Steve Henson wrote:
> In article <1144061561.14012.0@damia.uk.clara.net>, see@signature.url
> says...
>
>>How will they know if you're using a laptop? And does using the phone as
>>a modem with a PDA break the rules? Some phones are PDAs anyway, but a
>>laptop and a PDA both use the same methods of connecting so whats the
>>difference- how will they know?
>>
>
>
> I don't think they can tell. The rule (and some of the others) are
> largely there to stop people going berserk and downloading huge amounts
> of data.
I believe the issue is not really to do with the *amount* of data, but
how constant the transfers are. An intermittent connection (ie.
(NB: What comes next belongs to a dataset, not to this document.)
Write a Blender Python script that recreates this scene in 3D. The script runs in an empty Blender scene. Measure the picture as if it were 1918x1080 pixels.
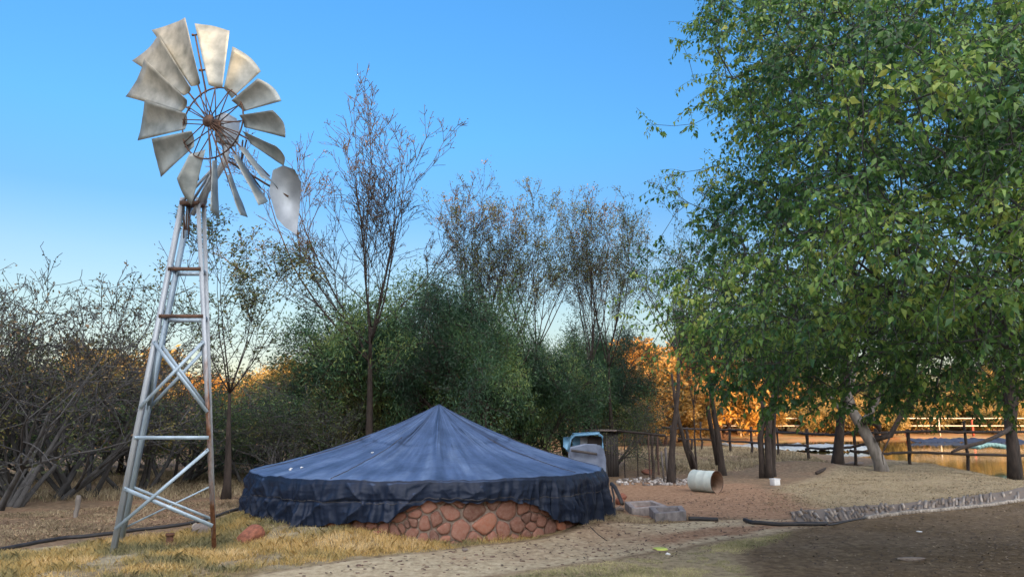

download emails in a minute or two, read them at leisure, or download a
webpage, read, download another...) allows the GPRS time slots to remain
reasonably well contended. If you're streaming, or otherwise accessing
resources which keep the GPRS connection fully utilised, then the
contention ratio for the GPRS timeslots increases. One user doing this
might not be a problem, but by applying a policy where these practices
are in effect banned (not through a hard enforcement, but through
monitoring and probabilities) they have some ability to enforce it.
Using a laptop over GPRS is likely to result in higher GPRS
usage/timeslots due to the ease of multiple applications requesting
internet resources (multiple browser windows, email checking every
minute or two, radio streaming, Windows Updates etc).
As other people have pointed out - bandwidth is actually cheap - but
timeslots and cell resources are limited. I doubt a high data usage,
but at intermittent periods is a problem - but medium data usage for a
long period is likely to be more of an issue to mobile networks.